About two weeks after the attacks, someone shouted, "You’re all terrorists" to her cousin, while he shopped at a Walmart in Norfolk, Va. 

Khan says other friends and relatives have had to deal with countless similar verbal attacks.  

She herself has been lucky, she says, because she spends most of her time on campus, where that sort of behavior is not tolerated. 

“On campus, I’ve felt really safe, and no one has confronted me, but out on the street, people can do or say whatever they want,” she says.

(A spokeswoman for the nearby Montgomery County Police Department says officers have seen an increase in "hate crimes directed to members of the Islamic community" in that jurisdiction since the Sept. 11 attacks. Between that date and Oct. 17, 22 possible hate crimes were reported in the county, compared to five in an average month, says spokeswoman Lucille Baur. Most of the 22 were against Muslims or Jews, she says. But a spokeswoman for the Prince George's County Police Department says officers have not seen an increase in hate crime reports there.)
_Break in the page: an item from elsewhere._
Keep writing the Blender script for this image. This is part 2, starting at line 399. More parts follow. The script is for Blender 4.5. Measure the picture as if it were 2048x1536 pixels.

Khan says she is making a conscious effort not to change her habits as a result of the attacks, but adds they have had an effect on her, particularly on her awareness of others' possible perceptions of her.  

“It’s affected how other people might view me, but also how I feel they might view me,” she says.

Khan’s family has an American flag up on the main window of their house in Laurel, Md., and one on each car. “Everyone knows we’re different,” she says, “and they need to know this is our country, and we’re not terrorists trying to bomb this country. ...

“We’re actually very patriotic,” Khan says. “[People] may think we’re doing it for safety reasons, but our religion teaches us to be loyal to our country. If we’re not loyal to our country, we’re not obeying our religion.”